In all the scenarios presented below, the proportion of Francophones would fall, settling somewhere between 3.9% and 4.0%. This would represent a decline from the 4.7% proportion of Francophones in Ontario observed in 2016, and a decline from 4.8% observed in 2011. These levels figure in the best of scenarios, where massive immigration is the answer to the decrease in the prospective demographic weight of Francophones. Francophone immigration will therefore only have a limited impact. This is without considering that the number of exogamous families in Ontario will also increase.

It is common for governments to use demographic projections in order to plan more efficiently the services to be developed, sectors to be explored or policies to be prioritized. Demographic projection for the Francophone communities of Ontario remains a delicate practice for the communities themselves, as their demographic weight has been diminishing since the 1970s, even though their population has been growing in terms of absolute numbers.

However, starting with the exercise carried out as a part of this report, it is important to note that the Ministry of Finance of Ontario and Statistics Canada do not systematically offer linguistic projections for the Francophones of Ontario. The data, as well as the ideas that follow, are a unique opportunity for Franco-Ontarians to get a glimpse of the next ten years.

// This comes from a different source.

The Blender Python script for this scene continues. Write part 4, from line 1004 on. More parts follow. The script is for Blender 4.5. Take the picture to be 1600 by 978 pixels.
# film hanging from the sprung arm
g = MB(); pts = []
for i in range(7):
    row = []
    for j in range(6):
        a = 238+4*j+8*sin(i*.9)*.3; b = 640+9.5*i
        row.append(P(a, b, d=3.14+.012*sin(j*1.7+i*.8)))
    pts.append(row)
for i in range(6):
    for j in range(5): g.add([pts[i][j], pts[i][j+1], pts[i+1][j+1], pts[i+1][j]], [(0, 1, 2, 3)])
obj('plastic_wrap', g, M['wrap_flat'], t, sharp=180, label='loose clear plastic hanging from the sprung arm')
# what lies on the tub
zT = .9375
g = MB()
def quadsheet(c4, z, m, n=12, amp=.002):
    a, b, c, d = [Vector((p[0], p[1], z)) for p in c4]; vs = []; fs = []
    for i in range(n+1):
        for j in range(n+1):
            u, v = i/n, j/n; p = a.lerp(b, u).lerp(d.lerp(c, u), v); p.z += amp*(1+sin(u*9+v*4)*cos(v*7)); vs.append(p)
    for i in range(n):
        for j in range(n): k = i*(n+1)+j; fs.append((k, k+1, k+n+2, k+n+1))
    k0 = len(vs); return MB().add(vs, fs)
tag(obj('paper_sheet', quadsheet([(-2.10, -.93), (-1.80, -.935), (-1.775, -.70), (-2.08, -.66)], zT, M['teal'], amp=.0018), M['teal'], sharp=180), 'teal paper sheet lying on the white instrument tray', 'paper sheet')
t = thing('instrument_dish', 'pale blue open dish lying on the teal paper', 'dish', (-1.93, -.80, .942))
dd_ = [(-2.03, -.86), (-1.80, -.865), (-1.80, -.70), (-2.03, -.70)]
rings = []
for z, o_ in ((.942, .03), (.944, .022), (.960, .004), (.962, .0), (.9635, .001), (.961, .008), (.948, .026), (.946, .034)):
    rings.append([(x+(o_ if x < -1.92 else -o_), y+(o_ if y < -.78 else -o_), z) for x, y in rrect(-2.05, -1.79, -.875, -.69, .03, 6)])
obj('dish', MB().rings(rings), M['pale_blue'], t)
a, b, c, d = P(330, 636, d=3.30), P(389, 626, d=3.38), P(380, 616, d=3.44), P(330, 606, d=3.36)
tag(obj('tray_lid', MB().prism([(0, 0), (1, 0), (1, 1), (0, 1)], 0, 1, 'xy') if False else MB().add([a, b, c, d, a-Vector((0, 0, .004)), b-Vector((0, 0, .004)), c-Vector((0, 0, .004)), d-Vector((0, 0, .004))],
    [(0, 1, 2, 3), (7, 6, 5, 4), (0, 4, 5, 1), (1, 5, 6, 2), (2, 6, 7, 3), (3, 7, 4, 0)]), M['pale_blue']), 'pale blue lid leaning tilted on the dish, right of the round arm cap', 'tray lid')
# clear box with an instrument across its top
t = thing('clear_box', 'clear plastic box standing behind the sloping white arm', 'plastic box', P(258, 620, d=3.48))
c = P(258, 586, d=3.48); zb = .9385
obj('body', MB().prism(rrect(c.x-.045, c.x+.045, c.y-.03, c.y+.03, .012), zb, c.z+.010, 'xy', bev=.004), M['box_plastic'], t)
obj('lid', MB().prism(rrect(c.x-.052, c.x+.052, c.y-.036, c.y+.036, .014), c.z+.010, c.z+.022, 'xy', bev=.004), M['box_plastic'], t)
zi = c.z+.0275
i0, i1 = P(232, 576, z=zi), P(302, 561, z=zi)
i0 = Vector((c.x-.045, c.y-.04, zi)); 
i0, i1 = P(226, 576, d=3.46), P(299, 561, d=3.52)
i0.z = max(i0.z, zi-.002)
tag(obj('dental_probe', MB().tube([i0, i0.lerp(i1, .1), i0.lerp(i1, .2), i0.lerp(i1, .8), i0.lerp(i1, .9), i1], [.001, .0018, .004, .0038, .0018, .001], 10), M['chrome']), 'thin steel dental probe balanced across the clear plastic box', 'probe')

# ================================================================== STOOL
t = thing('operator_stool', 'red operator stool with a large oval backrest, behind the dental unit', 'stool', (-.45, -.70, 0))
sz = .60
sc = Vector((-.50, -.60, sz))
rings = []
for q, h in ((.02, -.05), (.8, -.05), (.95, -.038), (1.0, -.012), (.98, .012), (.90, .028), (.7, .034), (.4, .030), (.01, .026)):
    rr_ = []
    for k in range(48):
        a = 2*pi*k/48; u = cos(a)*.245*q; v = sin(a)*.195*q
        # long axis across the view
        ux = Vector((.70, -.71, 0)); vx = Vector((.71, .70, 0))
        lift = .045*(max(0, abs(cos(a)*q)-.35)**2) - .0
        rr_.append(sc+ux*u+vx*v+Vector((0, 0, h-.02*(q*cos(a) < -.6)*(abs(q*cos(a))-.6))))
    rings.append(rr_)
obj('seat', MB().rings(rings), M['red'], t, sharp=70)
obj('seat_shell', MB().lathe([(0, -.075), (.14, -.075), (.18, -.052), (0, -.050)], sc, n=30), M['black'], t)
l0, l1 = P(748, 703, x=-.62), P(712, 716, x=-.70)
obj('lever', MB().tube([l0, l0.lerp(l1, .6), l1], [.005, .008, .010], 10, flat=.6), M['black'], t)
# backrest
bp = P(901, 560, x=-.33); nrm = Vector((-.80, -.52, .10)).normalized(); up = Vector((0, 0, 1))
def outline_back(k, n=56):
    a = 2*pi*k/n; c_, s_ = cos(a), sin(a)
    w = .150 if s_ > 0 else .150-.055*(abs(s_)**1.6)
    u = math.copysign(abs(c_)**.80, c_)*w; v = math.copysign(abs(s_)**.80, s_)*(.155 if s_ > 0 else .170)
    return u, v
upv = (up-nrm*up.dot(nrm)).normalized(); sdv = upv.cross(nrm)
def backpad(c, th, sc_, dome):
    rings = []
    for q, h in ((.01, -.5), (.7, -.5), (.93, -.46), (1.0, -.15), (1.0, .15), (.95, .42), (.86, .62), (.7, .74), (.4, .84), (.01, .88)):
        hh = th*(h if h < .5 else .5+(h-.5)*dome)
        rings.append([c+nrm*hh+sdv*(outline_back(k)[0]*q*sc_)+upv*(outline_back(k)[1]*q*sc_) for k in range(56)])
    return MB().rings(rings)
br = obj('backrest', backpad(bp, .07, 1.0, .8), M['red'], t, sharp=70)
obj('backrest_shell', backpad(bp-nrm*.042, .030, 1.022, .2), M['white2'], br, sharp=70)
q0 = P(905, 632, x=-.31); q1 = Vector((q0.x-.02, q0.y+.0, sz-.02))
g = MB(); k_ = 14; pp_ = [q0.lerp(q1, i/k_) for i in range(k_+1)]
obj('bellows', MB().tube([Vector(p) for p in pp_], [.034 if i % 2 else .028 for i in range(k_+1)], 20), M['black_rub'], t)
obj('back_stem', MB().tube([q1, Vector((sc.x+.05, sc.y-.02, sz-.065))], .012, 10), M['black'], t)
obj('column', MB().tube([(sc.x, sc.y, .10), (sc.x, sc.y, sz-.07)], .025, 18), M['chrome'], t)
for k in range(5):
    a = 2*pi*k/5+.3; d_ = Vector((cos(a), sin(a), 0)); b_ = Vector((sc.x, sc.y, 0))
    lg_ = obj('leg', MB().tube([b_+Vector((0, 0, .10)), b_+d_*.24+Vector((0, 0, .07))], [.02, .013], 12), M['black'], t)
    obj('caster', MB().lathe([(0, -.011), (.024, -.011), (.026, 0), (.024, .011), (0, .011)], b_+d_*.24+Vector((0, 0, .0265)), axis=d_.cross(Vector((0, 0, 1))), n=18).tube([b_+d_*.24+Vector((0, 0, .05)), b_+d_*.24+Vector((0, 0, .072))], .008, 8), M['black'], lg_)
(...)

The proposed projections have been developed using data from the 2016 Census. Annual growth rates were first calculated up to 2028 and were applied to the 2016 Census for the main age groups.1 Afterwards, annual growth rates for each region were calculated using trends from past censuses.2 The data and projection assumptions of the Ontario Ministry of Finance,3 which define and rely on those of Statistics Canada, also served as a basis for analysis, especially when it came to counting the entire population of Ontario as well as immigrants.4 Five scenarios have been developed. The details can be found in Appendix 1.

  1. The works of Statistics Canada (Houle, René and Jean-Pierre Corbeil (January 2017), Projections linguistiques pour le Canada, 2011 à 2036, Statistique Canada, 140 p.) started with the 2011 National Household Survey. Since that survey underestimates the number of Francophones, it seems preferable to keep, from the Statistics Canada model, only the annual growth rates of Francophones (DIF) divided by major age groups to apply to the 2016 Census data.
  2. First, French-speaking growth rates by region between 2011 and 2016 were identified. Then, the proportions of this growth were retained to be cross-referenced against Statistics Canada’s projection data. Since recent census trends with respect to the age groups reveal similar numbers (less than a 1% variation) to those presented in the Statistics Canada reference scenario, it is reasonable to apply the same hypothesis for regions.
  3. Ministry of Finance of Ontario (spring 2017). Ontario Population Projections Update, 2016–2041. Based on the 2011 Census.
  4. According to the Statistics Canada definition, “Immigrants” includes persons who are, or were, landed immigrants or permanent residents. Immigrants who have obtained Canadian citizenship by naturalization fall into this category. In the 2016 Census of Population, “Immigrants” includes immigrants who arrived in Canada on or before May 10, 2016.